- [Task to complete] Print the listing below from its opening line through the line holding "C = S.collection", both ends included.

- [Recorded data]
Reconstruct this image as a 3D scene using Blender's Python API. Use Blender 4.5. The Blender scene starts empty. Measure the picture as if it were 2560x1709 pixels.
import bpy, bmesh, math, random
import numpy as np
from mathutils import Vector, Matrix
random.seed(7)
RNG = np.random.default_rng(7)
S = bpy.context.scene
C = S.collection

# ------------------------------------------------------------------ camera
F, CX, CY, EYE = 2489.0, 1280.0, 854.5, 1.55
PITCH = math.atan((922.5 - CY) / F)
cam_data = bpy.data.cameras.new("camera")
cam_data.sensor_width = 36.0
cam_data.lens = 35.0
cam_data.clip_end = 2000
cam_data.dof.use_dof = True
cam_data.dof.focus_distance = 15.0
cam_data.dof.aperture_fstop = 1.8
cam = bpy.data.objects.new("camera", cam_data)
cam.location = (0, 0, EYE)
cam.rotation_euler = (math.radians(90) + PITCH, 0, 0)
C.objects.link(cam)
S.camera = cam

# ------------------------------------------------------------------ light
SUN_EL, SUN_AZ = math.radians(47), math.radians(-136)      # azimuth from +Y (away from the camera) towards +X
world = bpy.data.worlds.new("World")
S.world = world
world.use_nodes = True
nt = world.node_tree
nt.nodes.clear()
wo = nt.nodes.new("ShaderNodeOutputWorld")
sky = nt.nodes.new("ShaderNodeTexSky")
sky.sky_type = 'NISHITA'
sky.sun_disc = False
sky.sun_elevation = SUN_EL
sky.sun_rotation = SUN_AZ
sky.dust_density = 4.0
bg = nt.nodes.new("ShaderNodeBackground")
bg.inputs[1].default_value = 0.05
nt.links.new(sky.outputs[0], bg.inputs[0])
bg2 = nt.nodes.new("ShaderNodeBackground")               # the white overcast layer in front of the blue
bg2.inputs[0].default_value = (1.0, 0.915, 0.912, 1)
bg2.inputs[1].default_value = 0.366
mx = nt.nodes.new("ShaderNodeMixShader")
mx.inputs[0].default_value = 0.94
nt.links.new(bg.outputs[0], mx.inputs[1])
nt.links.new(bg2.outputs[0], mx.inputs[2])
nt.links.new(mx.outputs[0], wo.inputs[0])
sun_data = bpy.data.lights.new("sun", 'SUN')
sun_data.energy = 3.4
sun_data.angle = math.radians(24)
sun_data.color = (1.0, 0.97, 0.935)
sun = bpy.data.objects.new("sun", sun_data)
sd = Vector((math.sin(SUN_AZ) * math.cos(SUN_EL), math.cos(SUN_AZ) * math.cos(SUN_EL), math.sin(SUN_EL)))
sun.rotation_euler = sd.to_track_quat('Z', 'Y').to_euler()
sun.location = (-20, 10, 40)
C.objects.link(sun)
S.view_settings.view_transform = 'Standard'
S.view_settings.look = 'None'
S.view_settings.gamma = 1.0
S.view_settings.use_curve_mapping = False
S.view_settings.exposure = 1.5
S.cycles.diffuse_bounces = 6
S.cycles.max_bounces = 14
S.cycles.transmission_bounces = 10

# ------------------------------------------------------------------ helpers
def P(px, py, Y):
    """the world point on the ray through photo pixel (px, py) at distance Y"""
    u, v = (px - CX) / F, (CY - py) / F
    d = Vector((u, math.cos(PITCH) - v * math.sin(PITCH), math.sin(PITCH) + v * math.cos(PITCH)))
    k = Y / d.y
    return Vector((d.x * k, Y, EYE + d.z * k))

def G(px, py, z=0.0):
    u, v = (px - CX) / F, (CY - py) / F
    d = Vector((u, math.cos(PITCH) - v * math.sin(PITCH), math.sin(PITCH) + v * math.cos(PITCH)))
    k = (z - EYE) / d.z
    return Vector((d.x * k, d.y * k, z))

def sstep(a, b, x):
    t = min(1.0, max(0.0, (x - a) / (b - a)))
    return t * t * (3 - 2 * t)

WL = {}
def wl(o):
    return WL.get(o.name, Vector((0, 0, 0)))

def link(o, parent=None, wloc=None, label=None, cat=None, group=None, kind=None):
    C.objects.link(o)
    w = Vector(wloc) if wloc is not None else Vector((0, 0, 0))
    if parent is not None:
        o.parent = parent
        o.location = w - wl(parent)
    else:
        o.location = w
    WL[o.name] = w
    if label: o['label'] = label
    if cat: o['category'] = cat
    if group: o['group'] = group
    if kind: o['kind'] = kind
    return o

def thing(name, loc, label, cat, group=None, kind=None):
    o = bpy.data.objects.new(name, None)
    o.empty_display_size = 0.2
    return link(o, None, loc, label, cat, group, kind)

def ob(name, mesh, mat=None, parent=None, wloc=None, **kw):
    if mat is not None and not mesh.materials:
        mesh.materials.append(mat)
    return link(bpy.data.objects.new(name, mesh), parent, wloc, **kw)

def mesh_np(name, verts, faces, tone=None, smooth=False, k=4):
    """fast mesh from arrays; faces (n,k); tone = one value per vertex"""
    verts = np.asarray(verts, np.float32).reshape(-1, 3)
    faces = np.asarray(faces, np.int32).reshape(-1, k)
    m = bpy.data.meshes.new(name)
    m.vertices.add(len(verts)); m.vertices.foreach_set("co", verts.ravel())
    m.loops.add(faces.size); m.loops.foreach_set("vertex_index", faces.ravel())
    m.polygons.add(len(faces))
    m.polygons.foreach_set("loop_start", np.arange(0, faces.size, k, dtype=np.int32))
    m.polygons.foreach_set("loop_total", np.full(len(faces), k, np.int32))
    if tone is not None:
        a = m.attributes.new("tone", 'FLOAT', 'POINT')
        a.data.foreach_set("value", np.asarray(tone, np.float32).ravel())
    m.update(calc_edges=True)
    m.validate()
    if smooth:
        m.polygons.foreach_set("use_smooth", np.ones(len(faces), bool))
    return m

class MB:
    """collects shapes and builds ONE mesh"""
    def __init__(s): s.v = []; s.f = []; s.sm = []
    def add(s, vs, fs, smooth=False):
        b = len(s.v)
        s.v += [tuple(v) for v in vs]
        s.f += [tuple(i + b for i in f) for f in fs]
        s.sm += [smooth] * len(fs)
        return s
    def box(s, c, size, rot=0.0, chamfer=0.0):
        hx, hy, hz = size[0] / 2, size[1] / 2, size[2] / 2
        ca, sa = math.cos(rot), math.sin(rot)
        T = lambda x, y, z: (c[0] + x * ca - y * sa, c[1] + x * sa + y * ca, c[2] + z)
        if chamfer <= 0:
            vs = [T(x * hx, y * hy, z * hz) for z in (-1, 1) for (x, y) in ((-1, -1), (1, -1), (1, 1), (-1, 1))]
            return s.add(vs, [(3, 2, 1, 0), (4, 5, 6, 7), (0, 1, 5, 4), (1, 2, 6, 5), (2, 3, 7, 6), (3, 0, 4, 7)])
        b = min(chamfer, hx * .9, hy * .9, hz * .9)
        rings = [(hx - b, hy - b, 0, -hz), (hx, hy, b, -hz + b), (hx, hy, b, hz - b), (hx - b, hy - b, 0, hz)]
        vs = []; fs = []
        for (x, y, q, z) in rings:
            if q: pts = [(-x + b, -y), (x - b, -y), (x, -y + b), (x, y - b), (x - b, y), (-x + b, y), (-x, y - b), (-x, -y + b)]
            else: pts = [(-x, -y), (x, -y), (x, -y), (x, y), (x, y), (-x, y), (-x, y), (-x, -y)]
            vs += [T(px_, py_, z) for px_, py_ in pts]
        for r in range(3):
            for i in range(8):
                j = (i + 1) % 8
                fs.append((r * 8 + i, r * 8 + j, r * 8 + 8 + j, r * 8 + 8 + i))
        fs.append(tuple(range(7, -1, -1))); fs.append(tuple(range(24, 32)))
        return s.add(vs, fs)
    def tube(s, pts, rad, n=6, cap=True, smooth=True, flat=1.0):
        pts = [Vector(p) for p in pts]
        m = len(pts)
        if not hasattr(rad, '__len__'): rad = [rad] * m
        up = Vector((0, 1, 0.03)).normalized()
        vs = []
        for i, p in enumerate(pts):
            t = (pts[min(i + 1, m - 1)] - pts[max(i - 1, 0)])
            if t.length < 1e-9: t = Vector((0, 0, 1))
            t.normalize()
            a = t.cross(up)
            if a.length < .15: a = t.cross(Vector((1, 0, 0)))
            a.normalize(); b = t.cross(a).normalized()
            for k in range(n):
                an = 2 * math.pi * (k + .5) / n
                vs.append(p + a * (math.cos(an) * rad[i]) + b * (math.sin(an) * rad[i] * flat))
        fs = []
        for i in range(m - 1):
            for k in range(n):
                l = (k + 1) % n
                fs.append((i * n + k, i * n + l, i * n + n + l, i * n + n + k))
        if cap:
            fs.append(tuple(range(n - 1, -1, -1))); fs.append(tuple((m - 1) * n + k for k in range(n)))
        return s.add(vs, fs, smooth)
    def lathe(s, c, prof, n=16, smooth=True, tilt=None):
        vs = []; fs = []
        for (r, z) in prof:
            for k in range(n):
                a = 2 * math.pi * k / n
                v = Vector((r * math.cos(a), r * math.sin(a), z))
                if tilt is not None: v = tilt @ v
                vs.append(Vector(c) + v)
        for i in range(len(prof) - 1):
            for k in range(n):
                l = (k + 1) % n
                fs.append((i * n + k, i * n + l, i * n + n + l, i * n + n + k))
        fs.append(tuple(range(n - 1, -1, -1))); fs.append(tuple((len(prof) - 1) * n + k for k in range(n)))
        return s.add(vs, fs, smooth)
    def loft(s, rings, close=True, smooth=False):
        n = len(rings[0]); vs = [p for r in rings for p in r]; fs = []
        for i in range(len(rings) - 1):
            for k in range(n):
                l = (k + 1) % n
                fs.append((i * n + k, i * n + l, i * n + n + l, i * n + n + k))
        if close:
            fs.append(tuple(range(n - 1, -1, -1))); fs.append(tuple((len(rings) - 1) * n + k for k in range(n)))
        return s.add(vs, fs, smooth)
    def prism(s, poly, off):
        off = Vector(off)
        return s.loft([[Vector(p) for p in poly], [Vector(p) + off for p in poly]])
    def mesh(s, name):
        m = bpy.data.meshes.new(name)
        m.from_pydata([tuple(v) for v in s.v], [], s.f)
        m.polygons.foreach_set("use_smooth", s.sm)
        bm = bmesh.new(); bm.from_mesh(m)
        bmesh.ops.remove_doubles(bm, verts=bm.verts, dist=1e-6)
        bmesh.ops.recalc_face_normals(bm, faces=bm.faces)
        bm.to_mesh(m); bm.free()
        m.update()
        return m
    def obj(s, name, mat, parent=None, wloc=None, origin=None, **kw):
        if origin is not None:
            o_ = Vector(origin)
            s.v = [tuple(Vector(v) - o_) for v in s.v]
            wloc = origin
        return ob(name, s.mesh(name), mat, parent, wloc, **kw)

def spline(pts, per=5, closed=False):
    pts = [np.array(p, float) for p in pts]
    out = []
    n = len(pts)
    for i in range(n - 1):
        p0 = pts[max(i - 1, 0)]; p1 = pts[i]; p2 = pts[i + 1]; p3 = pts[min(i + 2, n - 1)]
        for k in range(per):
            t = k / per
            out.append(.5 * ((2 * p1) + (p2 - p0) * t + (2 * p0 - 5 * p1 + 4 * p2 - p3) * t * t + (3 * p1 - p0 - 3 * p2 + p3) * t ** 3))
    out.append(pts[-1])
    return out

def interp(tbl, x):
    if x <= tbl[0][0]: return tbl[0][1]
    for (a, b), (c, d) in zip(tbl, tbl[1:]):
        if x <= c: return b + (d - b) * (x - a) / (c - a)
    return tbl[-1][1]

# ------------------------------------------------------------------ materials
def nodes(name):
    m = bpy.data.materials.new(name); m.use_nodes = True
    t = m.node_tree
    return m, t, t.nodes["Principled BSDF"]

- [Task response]
Reconstruct this image as a 3D scene using Blender's Python API. Use Blender 4.5. The Blender scene starts empty. Measure the picture as if it were 2560x1709 pixels.
import bpy, bmesh, math, random
import numpy as np
from mathutils import Vector, Matrix
random.seed(7)
RNG = np.random.default_rng(7)
S = bpy.context.scene
C = S.collection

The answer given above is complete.